I send you this article from Punta Arenas, South of Chile, only a few hundred kilometres to go to our final destination: Ushuaia. The race, it indeed was a time race along Andes, started 4 months and 11000 km ago in Quito, Equador, and led us mainley over non-paved trails. Up to now, my bike and I accumulated each well over 140.000 meters of positive climbing.

It is clear that for such a race, one selects his material with painstaking care. First objective: reliability! Second objective: ease of maintenance! Tired of derailleurs, grease, adjustments and tracing spare parts - as I had to do on a daily basis during my last biking trip beween Paris et Beijing - I had contacted SIMPEL.CH: only they seemed to have the correct aproach to a bike without built-in worries, So, I had chosen their model "Frischluft Tour" with Rohloff gearing an Gates Carbon Belt transmission.

 


I had tested the bike over 7000 km before starting my adventure in South-America, with, among others, a participation at the " Store Styrkeproven" between Trondheim and Oslo, Norway - a non-stop race over 550 km and in one single go, partially in rainy and freezing cold weather. Indeed, no mechanical problem appeared.

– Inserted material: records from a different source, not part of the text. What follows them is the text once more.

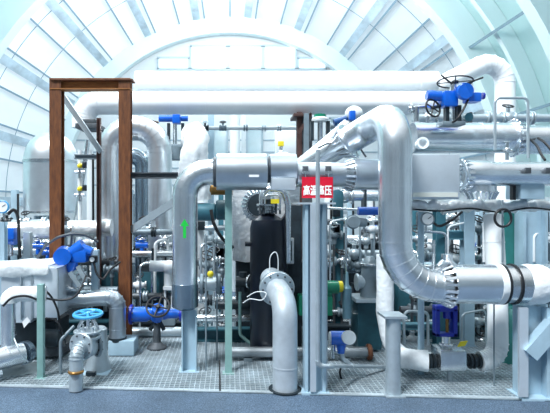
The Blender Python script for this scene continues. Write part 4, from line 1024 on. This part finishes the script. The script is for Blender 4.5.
g = G(362, 7.95); MB().box((g.x, 7.95, .62), (.62, .3, 1.22), None, .015).build('body', DTEAL, t)
MB().box((g.x, 7.79, .64), (.56, .02, 1.1), None, .006).build('door', DARKM, t)
tag(MB().bx(398, 436, 285, 350, 7.4, .4, .02).build('tank', DTEAL), 'dark teal tank behind the big bend post', 'tank')
tag(MB().bx(452, 492, 296, 345, 7.3, .5, .02).build('dark_backdrop', DARKM), 'dark backdrop box behind the block valve', 'machine')  # dark box put in for the unlit space behind the valve
tag(MB().lathe(G(511, 5.75) + V((0, 0, .008)), (0, 0, 1), [(0, S(14, 5.75)), (P(0, 316, 5.75).z, S(14, 5.75)), (P(0, 308, 5.75).z, S(8, 5.75))], 28).build('drum', mat('bottle green steel paint', (.03, .19, .18))), 'bottle green drum behind the right hand column', 'drum')
tag(MB().bx(-10, 55, 299, 345, 7.6, .5, .02).build('dark_backdrop', DARKM), 'dark backdrop box behind the boxed duct', 'machine')  # this and the next two: dark colour stands in for the unlit interior
tag(MB().bx(60, 94, 300, 340, 7.6, .5, .02).build('dark_backdrop', DARKM), 'dark backdrop box behind the flanged valve', 'machine')
tag(MB().bx(300, 338, 262, 345, 7.4, .4, .02).build('dark_backdrop', DARKM), 'dark backdrop box behind the green motor', 'machine')
for k, (x0, x1, y, d, h, m, lb) in enumerate((  # dark backdrop added along the deck, in place of shade behind the equipment
    (62, 126, 326, 6.95, 14, DTEAL, 'dark teal backdrop beam on the deck left of the brown column'), (131, 184, 330, 7.0, 12, DARKM, 'dark backdrop beam on the deck behind the deep blue valve'),
    (194, 300, 335, 6.6, 13, DTEAL, 'dark teal backdrop beam on the deck behind the black vessel'), (326, 398, 335, 6.7, 14, DARKM, 'dark backdrop beam on the deck behind the transmitter'),
    (402, 514, 332, 6.75, 14, DTEAL, 'dark teal backdrop beam on the deck behind the block valve'))):
    q0, q1 = P(x0, y, d), P(x1, y, d); hh = S(h, d); z = hh / 2 + .006
    tag(MB().ibeam((q0.x, d, z), (q1.x, d, z), hh, .16, .02, (0, 0, 1)).build('backdrop_beam', m, sharp=20), lb, 'beam')
# numerous small valves and fittings on the racks behind
spots = [
 (143, 226, 7.3, 'left of the riser at arrow height'), (166, 242, 7.4, 'left of the riser, below the green arrow'), (139, 282, 7.0, 'beside the brown column above the deep blue valve'),
 (207, 262, 7.0, 'right of the riser above the flanged pipe'), (222, 268, 7.2, 'behind the top of the thin grey rods'), (205, 318, 6.7, 'low right of the riser foot'), (222, 330, 6.8, 'low behind the angle post'),
 (334, 232, 6.9, 'right of the sign column at junction box height'), (366, 238, 6.8, 'just left of the big riser'), (342, 258, 6.9, 'above the green motor'), (372, 226, 6.5, 'under the blue pipe section'), (358, 262, 7.0, 'between cylinder and grey pump'),
 (418, 236, 6.8, 'under the round gauge'), (452, 222, 7.0, 'above the sea blue cross beam'), (456, 256, 6.9, 'below the sea blue cross beam'), (479, 226, 6.8, 'left of the black cable coil'), (482, 254, 6.8, 'left of the white rising pipe'), (516, 240, 6.9, 'right of the white rising pipe'), (543, 236, 6.5, 'at the right edge above the big pipe'),
 (412, 262, 6.6, 'just above the elbow of the big bend'), (478, 318, 6.6, 'behind the white rising pipe, upper'), (482, 338, 6.6, 'behind the white rising pipe, lower'), (412, 336, 6.6, 'low behind the round support post'), (540, 262, 6.3, 'at the right edge just above the flange'),
 (65, 226, 6.9, 'left of the brown column on the foil pipe'), (45, 240, 7.6, 'behind the pale grey post'), (88, 240, 7.6, 'inside the foot of the brown frame'), (112, 266, 7.0, 'inside the brown frame near its right column')]
for i, (px, py, d, where) in enumerate(spots):
    t = thing('small_valve', 'small %s valve with a handwheel %s' % (('grey', 'silver', 'white', 'dark grey')[i % 4], where), 'valve', G(px, d))
    m1 = (GALV, STEEL, WPAINT, GREY)[i % 4]; h = bg.uniform(9, 13)
    MB().cyl(G(px, d) + V((0, 0, .006)), P(px, py + h, d), S(1.4, d), seg=10).cyl(G(px, d) + V((0, 0, .006)), G(px, d) + V((0, 0, .02)), S(4, d), seg=14).build('stand', (GREY, DSTEEL)[i % 2], t)
    b_ = MB().cyl(P(px, py + h, d), P(px, py - 6, d), S(2.3, d), seg=12).cyl(P(px - 8, py + 3, d), P(px + 8, py + 3, d), S(2.8, d), seg=14)
    b_.sphere(P(px, py + 3, d), S(4.6, d), seg=14).build('body', m1, t)
    for sx in (-7, 7): MB().disc(P(px + sx, py + 3, d), (1, 0, 0), S(4.6, d), .03, 16).build('flange', (STEEL, GREY)[i % 2], t)
    handwheel(t, P(px, py - 7, d), (bg.uniform(-.3, .3), -bg.uniform(.2, 1), 1), S(bg.uniform(4, 6), d), .009, (RUBBER, STEEL, DARKM)[i % 3])
# slim instrument tubes
tubes = [(140, 258, 152, 330, 6.9, 'by the deep blue valve'), (155, 232, 168, 300, 7.1, 'left of the white painted valve'), (201, 236, 214, 300, 6.6, 'behind the riser'), (226, 240, 244, 320, 6.7, 'behind the angle post'),
         (330, 216, 346, 280, 6.6, 'above the green motor'), (360, 214, 374, 262, 6.4, 'above the grey pump'), (350, 300, 378, 344, 6.7, 'under the grey pump'), (420, 226, 446, 300, 6.2, 'left of the teal column'),
         (448, 214, 474, 262, 6.3, 'between the teal columns'), (484, 214, 512, 262, 6.2, 'by the cable coil'), (462, 300, 486, 350, 6.0, 'behind the white rising pipe'), (404, 300, 428, 345, 6.1, 'behind the support post'), (66, 270, 92, 330, 6.4, 'behind the valve wheel'), (534, 222, 556, 262, 6.1, 'at the right edge')]
for x0, y0, x1, y1, d, where in tubes:
    pts = [P(x0, y1, d), P(x0, y0 + bg.uniform(4, 14), d), P(x1, y0 + bg.uniform(0, 12), d + .1), P(x1, y1, d + .1)]
    tag(MB().tube(fillet(pts, .07, 5), S(bg.uniform(.9, 1.6), d), 8).build('bent_tube', (STEEL, GALV, WPAINT)[bg.randrange(3)]), 'slim bent instrument tube ' + where, 'tube')

# ================================================================ camera and light
cam = bpy.data.cameras.new('camera'); co = bpy.data.objects.new('camera', cam); COL.objects.link(co)
co.location = (0, 0, CAMH); co.rotation_euler = (PI / 2, 0, 0)
cam.sensor_width = 36; cam.lens = 36 * F / 550; cam.shift_x = 45 / 550; cam.shift_y = -1.5 / 550; cam.clip_end = 200
sc.camera = co
w = bpy.data.worlds.new('sky'); sc.world = w; w.use_nodes = True
N = w.node_tree.nodes; L = w.node_tree.links
tc = N.new('ShaderNodeTexCoord'); sx = N.new('ShaderNodeSeparateXYZ'); L.new(tc.outputs['Generated'], sx.inputs[0])
rp = N.new('ShaderNodeValToRGB'); L.new(sx.outputs['Z'], rp.inputs['Fac'])
rp.color_ramp.elements[0].position = 0.0; rp.color_ramp.elements[0].color = (.5, .62, .70, 1)
rp.color_ramp.elements[1].position = .9; rp.color_ramp.elements[1].color = (2.3, 2.44, 2.5, 1)
e = rp.color_ramp.elements.new(.42); e.color = (.48, .60, .68, 1)
L.new(rp.outputs['Color'], N['Background'].inputs['Color']); N['Background'].inputs['Strength'].default_value = .34
sl = bpy.data.lights.new('sun', 'SUN'); sl.energy = 3.1; sl.angle = math.radians(14); sl.color = (.95, .98, 1)
so = bpy.data.objects.new('sun', sl); COL.objects.link(so); so.location = (-3, -4, 9)
so.rotation_euler = V((.40, .46, -.9)).to_track_quat('-Z', 'Y').to_euler()
for i, (lx, ly, lz) in enumerate(((-2.4, 7, 6.3), (2.4, 7, 6.3), (0, 9, 6.8), (-2.5, 12, 7.4), (2.5, 12, 7.4), (-2, 15.5, 8.6), (2, 15.5, 8.6), (0, 18.5, 9.55))):  # fill lights added out of view to brighten the vault and pipe tops
    pl = bpy.data.lights.new('fill_light', 'POINT'); pl.energy = 120 if ly < 8 else 210; pl.shadow_soft_size = .5; pl.color = (.93, .98, 1)
    po = bpy.data.objects.new('fill_light', pl); COL.objects.link(po); po.location = (lx, ly, lz)
sc.view_settings.view_transform = 'Standard'; sc.view_settings.look = 'None'; sc.view_settings.gamma = 1; sc.view_settings.use_curve_mapping = False
sc.view_settings.exposure = 0.7
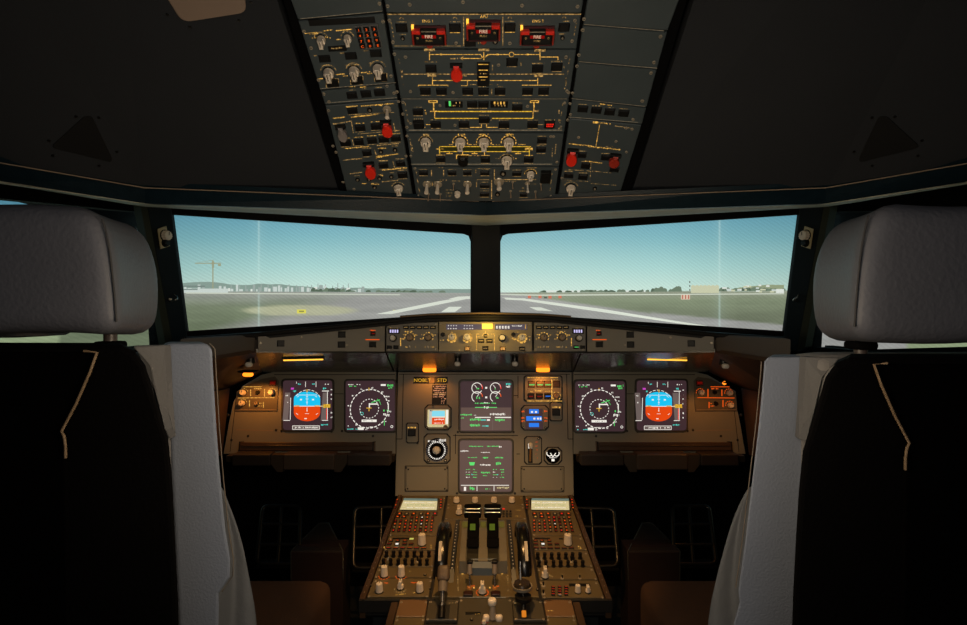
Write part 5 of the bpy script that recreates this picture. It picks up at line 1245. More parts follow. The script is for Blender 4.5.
T.done(); T.jack(538.6, 438.6, 1.3, 'screw')
T = bezel_unit(553, 456, 543.6, 446.8, 562.2, 464.8, 'pressure_gauge', 'small round pressure gauge with white markings beside the gear lever', 'gauge', None, .014)
m_ = MB(); a, b, w_, h_ = T.R(553, 456, 14.6, 14.6, T.t); m_.cyl(a, b, w_ / 2, w_ / 2, T.t - .001, T.t + .0015, MATTE, 28); T.part('dial', m_); T.t += .0015
T.arc(549.4, 453.4, 2.6, 150, 330, .9, WHITEL, 0, 10); T.arc(556.6, 453.4, 2.6, 210, 390, .9, WHITEL, 0, 10); T.line(550.4, 453, 553, 457, .8, WHITEL); T.line(555.8, 453, 553, 457, .8, WHITEL); T.fill(553, 460, 3, 2.6, WHITEL); T.marks(549.5, 457.6, 557, 457.6, 1, WHITEL); T.letn = 'dial_marking'; T.done()

# pull-out trays and lower flange below the side panels
for sd in (0, 1):
    f_ = (lambda x: x) if sd == 0 else (lambda x: 971 - x)
    T = Thing(MP, f_(309), 446, 'pull_out_tray', 'glossy brown folding tray edge under the displays facing the %s seat' % ('left', 'right')[sd], 'tray', 'folding trays under the displays', .006)
    m_ = MB(); a, b, w_, h_ = T.R(f_(309), 446.4, 133, 8.6, 0); m_.box(a, b, w_, h_, -.001, .030, TRAY, .003); T.part('tray', m_)
    m_ = MB(); m_.tube([(a - w_ * .48, b + h_ * .12, .031), (a + w_ * .48, b + h_ * .12, .031)], .0024, TRAY, 8); T.part('handle', m_)
    m_ = MB(); m_.box(a - w_ * .495, b, .004, h_ * 1.15, 0, .032, BLACK, .001); m_.box(a + w_ * .495, b, .004, h_ * 1.15, 0, .032, BLACK, .001); T.part('end_cap', m_)
    P_ = [Vector((q.x if not sd else q.x, q.y, q.z)) for q in [W(f_(x), y, yy) for x, y, yy in ((226, 456, 1.845), (394, 456, 1.845), (394, 462, 1.86), (226, 462, 1.86))]]
    m_ = MB(); m_.slab(P_, Vector((0, .03, 0)), mat('lower_flange', (.05, .035, .022), .5))
    r_ = empty('under_panel_housing', (P_[0] + P_[1]) / 2, 'dark housings hanging below the %s instrument panel over the foot well' % ('left', 'right')[sd], 'housing', 'housings under the instrument panel')
    wpart('flange', m_, r_)
    for x0, x1, y1, m2 in ((232, 270, 466, 'h'), (283, 334, 470, 'c'), (347, 390, 466, 'h')):
        m_ = MB(); m_.slab([W(f_(x0), y1, 1.80), W(f_(x1), y1, 1.80), W(f_(x1), 454.6, 1.80), W(f_(x0), 454.6, 1.80)], Vector((0, .05, 0)), mat('housing_brown', (.075, .05, .036), .45) if m2 == 'c' else mat('housing_dark', (.03, .02, .015), .5))
        wpart('box', m_, r_, .004)
    for x0, x1, x2, x3 in ((270, 283, 283, 277), (334, 347, 341, 334)):
        m_ = MB(); m_.slab([W(f_(x3), 472, 1.81), W(f_(x2), 472, 1.81), W(f_(x1), 463, 1.81), W(f_(x1), 455, 1.81), W(f_(x0), 455, 1.81), W(f_(x0), 463, 1.81)], Vector((0, .03, 0)), mat('bracket_brown', (.05, .034, .022), .5))
        wpart('bracket', m_, r_)

# ================================================================== PEDESTAL
PZb = W(CX, 600, 1.238); PZt = W(CX, 495, 1.80)
PF = Fr(PZb, (1, 0, 0), PZt - PZb)
def pw(px, py, h=0.):
    a, b = PF.loc(px, py, h); return PF.o + PF.u * a + PF.v * b + PF.n * h
ped = empty('centre_pedestal', (0, 1.4, 0), 'brown-edged centre pedestal carrying the thrust levers between the seats', 'pedestal')
HW = .300
def pa(a, b, h=0): return PF.o + PF.u * a + PF.v * b + PF.n * h
bT = PF.loc(CX, 495)[1]; bB = PF.loc(CX, 600)[1]; bA = bB - .34
mb = MB(); mb.slab([pa(-HW, bB, -.004), pa(HW, bB, -.004), pa(HW, bT - .004, -.004), pa(-HW, bT - .004, -.004)], -PF.n * .035, PEDD); wpart('wide_deck', mb, ped)
mb = MB()
for s_ in (-1, 1):
    mb = MB(); mb.slab([pa(s_ * HW, bB - .004, .006), pa(s_ * (HW - .014), bB - .004, .006), pa(s_ * (HW - .014), bT - .01, .006), pa(s_ * HW, bT - .01, .006)], -PF.n * .05, RAIL)
    wpart('edge_rail', mb, ped, .001)
    mb = MB(); mb.slab([pa(s_ * .222, bA, .002), pa(s_ * .206, bA, .002), pa(s_ * .206, bB - .010, .002), pa(s_ * .222, bB - .010, .002)], -PF.n * .05, RAIL)
    wpart('edge_rail', mb, ped, .001)
mb = MB()
for s_ in (-1, 1):
    mb.slab([pa(s_ * HW, bB - .008, .004), pa(s_ * .12, bB - .008, .004), pa(s_ * .12, bB, .004), pa(s_ * HW, bB, .004)], -PF.n * .030, PEDD)
    wpart('lip', mb, ped); mb = MB()
    for q in range(22):
        p = pa(s_ * (HW - .007), bB + .02 + q * (bT - bB - .04) / 21, .0062); mb.rbox(p, (.003, .003, .002), .0008, TAN, 2)
    wpart('stud', mb, ped); mb = MB()
mb = MB(); mb.slab([pa(-.215, bA, -.006), pa(.215, bA, -.006), pa(.215, bB, -.006), pa(-.215, bB, -.006)], -PF.n * .03, PEDD)
body = mat('pedestal_body', (.008, .012, .015), .5, 0, .2)
mb2 = MB(); z0 = .0
def vbox(mb, x0, x1, y0, y1, z0, z1, m): mb.slab([Vector((x0, y0, z0)), Vector((x1, y0, z0)), Vector((x1, y0, z1)), Vector((x0, y0, z1))], Vector((0, y1 - y0, 0)), m)
vbox(mb2, -.275, .275, 1.26, 1.78, .0, .49, body); vbox(mb2, -.205, .205, .85, 1.26, .0, .45, body)
wpart('aft_deck', mb, ped); wpart('body', mb2, ped, .004)

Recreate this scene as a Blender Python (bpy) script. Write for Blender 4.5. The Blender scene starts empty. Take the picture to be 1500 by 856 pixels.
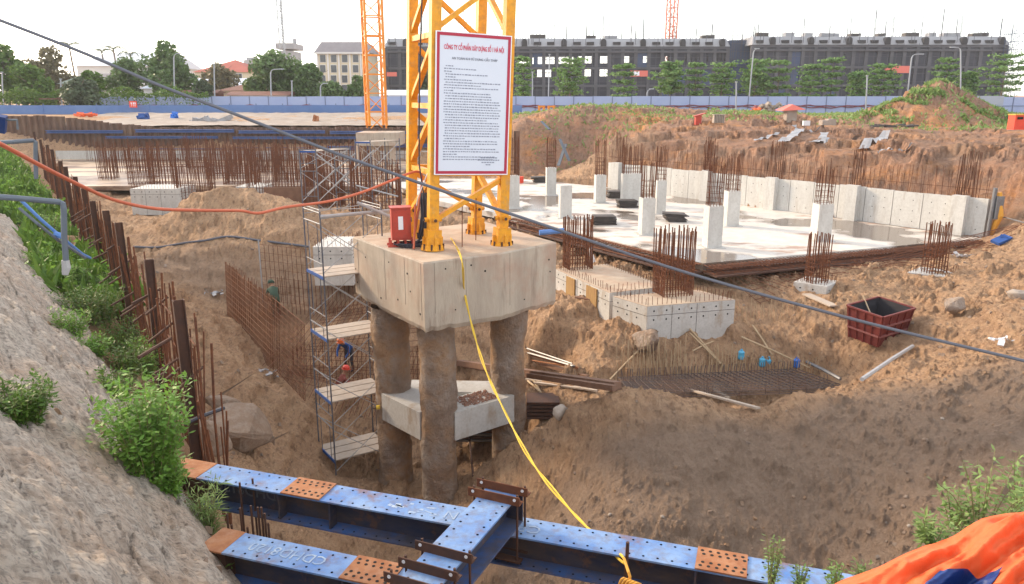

I will not hide that I owned many critical regards from other long-distance riders at our start in Quito: most of them shook their head and did not believe that the Gates Carbon Belt transmission could go far, not to mention to the end of one of the longest and certainly the toughest race in the world. How wrong they were!

Not only did the bike work (apart from a rare failure of its crank-axle, an item identical to these on other bikes - a great "thanks" to the quick SIMPEL.CH customer service), but it also proved that absolutely no maintenance was needed on this bicycle during the complete race. And our bikes were certainly thoroughly shaken: we never did, looking for maximum speed, try to avoid stones, potholes or other washboards..

 

I changed myself the oil in the Rohloff rear hub after 6000km an that was about all. When the other participants cleaned, tuned or changed parts on thier bike, I could plainly profit from my rest-day to visit interesting places, talk to local people, take pictures, reply to emails, rest and take care of myself.

Under these circumstances, the Rohloff proved to be well superior to th most sophisticated derailleurs, especially during technical passages through deep sand or gravel, or under heavy wind blasts, when many gears had to be changed qickly. Never the Rohloff failed. The Gates Belt still looks like new - and it has certainly seen lots of snow, mud, rain, salt, sharp gravel...When nearing the end, zhe bikes of the other participants became very noise and showed to be very tired (many are those that had more spare parts flown in by airplane), the "Frischluft Tour" with his Gates Belt had itself admired by operational noise close to zero: as if its cyclist was perpetually riding on a cloud...

The breaking pads of the AVID mechanical dics, very stressed under the extreme race conditions, are still original, this well in contrast to the hydraulic mountings on other bikes, which nearly all knew serious mechanical and maintenance problems to make the distance.

But it is the total of all components. the "Frischluft Tour", which gave me the immense pleasure to discover, worry-free, the trails and the superb scenery of the Andes. Ultra-stable, quick in difficult technical portions, my bike suprised, and left behind, even the most powerful racers.

 

I envisage using the same belt, accumulating 18000 km today, on my next transcontinental trip - I am absolutely confident that it will make the supplementary disatnce.